What else could go wrong?

Oh, yes, nationalism raging, here and across Europe.

The more we know about the lives of everyone who lives in the country we live in, the better off we all are. A way to learn about our neighbor of different color, nationality, religion, political or sexual persuasion is through art, film, music and literature. If a neighbor or co-worker or the checker at the store is black and you’re unsure how to make friends, February offers a good start on learning where they came from and how they feel about things. Maybe we’ll all end up as friends.

Film:

  • “Loving,” a true story about a 1950s couple – the white man Richard Loving and the black woman Mildred Jeter – who marry against interracial marriage laws
  • “Moonlight,” a coming of age story set in Miami
  • “Queen of Katwe,” about a Ugandan girl who becomes a world-class chess player

Books:

  • Atlantic Magazine writer Ta-Nehesi Coates’s imparted wisdom to his son on how to be a Black man in America, Between the World and Me
  • A collection of personal narratives called What Does It Mean to Be White in America?

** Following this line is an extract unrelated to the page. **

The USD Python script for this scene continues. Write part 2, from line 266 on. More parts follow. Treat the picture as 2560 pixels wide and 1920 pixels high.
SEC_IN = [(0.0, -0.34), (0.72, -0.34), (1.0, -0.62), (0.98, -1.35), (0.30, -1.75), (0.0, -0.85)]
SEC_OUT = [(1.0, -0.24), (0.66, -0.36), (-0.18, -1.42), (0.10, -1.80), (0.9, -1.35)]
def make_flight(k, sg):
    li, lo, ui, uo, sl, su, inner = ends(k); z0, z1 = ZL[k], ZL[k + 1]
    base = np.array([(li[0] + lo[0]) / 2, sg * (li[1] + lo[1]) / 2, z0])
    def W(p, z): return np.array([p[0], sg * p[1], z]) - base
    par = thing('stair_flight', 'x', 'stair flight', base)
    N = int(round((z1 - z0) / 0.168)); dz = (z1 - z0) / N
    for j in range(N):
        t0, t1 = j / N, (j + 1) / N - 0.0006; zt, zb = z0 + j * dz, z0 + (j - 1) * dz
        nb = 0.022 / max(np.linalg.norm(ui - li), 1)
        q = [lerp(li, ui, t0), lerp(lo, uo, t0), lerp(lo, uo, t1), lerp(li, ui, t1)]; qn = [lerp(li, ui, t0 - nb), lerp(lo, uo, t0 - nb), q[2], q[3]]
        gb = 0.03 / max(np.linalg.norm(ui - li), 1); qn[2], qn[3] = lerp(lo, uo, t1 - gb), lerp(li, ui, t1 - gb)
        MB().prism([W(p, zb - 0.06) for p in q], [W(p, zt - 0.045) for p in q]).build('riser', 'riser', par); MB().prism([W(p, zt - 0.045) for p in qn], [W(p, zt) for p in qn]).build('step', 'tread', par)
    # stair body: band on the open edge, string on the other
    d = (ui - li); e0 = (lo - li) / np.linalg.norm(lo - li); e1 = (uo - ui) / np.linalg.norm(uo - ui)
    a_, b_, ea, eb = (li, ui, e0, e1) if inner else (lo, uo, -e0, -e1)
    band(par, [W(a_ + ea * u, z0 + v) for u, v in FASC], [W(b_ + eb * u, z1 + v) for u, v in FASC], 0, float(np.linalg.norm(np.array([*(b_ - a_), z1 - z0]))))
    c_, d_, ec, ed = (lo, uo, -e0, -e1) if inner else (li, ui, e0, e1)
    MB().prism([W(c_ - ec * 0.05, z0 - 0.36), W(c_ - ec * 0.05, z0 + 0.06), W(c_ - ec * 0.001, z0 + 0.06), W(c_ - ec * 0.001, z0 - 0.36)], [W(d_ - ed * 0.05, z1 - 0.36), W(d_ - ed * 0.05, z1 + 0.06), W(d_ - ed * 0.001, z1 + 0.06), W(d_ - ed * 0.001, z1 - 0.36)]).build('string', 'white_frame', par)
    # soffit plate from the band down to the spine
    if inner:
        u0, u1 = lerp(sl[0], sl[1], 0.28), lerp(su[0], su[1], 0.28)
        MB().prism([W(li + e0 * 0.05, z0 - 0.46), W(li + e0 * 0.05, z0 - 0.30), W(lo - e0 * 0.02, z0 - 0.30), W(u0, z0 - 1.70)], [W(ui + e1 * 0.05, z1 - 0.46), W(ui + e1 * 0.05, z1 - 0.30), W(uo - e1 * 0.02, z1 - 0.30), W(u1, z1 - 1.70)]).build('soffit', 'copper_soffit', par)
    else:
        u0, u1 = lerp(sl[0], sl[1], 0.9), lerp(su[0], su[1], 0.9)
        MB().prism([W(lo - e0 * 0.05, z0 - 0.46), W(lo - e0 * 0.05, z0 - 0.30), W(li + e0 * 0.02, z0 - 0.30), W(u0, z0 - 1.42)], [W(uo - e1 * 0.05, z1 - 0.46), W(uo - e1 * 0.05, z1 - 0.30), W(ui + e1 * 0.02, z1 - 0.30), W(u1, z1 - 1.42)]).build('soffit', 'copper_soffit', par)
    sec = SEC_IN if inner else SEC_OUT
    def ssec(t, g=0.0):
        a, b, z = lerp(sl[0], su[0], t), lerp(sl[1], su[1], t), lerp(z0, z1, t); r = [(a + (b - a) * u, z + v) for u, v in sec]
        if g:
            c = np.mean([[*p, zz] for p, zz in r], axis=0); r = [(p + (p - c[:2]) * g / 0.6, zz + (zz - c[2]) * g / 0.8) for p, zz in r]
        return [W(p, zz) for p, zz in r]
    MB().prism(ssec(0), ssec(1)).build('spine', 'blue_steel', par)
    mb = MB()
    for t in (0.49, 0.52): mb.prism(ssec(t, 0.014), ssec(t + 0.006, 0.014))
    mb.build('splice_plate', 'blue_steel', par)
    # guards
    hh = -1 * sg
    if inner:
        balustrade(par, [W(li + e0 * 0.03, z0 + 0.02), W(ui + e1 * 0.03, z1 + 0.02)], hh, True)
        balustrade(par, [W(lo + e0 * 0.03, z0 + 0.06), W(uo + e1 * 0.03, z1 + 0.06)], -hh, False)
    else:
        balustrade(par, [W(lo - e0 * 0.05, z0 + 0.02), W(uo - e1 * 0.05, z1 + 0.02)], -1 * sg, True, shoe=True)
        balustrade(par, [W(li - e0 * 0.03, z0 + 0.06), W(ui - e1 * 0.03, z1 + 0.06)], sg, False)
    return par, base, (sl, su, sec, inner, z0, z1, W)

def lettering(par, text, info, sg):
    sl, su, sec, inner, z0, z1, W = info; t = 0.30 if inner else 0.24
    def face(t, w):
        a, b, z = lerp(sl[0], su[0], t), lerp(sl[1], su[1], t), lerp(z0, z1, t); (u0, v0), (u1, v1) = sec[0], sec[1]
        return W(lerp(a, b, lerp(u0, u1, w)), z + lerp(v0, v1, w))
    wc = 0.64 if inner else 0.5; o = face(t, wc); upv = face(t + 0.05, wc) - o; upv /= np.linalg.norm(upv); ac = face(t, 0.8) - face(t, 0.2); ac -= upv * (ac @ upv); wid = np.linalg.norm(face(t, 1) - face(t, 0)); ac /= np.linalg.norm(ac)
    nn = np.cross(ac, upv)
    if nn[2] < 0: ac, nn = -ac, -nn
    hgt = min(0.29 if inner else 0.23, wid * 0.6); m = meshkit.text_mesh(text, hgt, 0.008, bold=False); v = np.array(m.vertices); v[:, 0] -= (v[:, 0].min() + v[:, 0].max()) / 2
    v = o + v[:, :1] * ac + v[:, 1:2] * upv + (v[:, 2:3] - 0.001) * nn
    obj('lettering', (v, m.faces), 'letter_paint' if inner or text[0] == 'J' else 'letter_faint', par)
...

Breaking the White Code of Silence, by Gabrielle David and Sean Frederick Forbes
  • Dance of the Jakaranda by Peter Kimani, about Kenyans building a railroad
  • Eye on the Struggle, about Ethel Payne, known as “first lady of the Black press,” by James McGrath Morris
  • The Underground Railroad by Colson Whitehead, a story of Cora and Caesar who run away from the plantation to find the underground railway to freedom

Children’s Books, preschooler to fourth grade or so:

  • I Too Am American, based on the poem of that name by legendary Black poet Langston Hughes
  • Black History: Kids Edition, by Stephen Jones Sr., Black history is world history point of view
  • African History for Beginners by Herb Boyd, an illustrated travelogue from the Pharaohs to the present

Music:

  • Try YouTube for Riverfront Jazz Festival, Dallas, TX, or the New Orleans Jazz

You could spend a month on Black history; or just a read a book or see a movie, or a listen to jazz while you’re cooking supper one night; they’re all fun and interesting ways to lessen the tension that, for reasons which become clear through art, has thrived too long between the races in this country.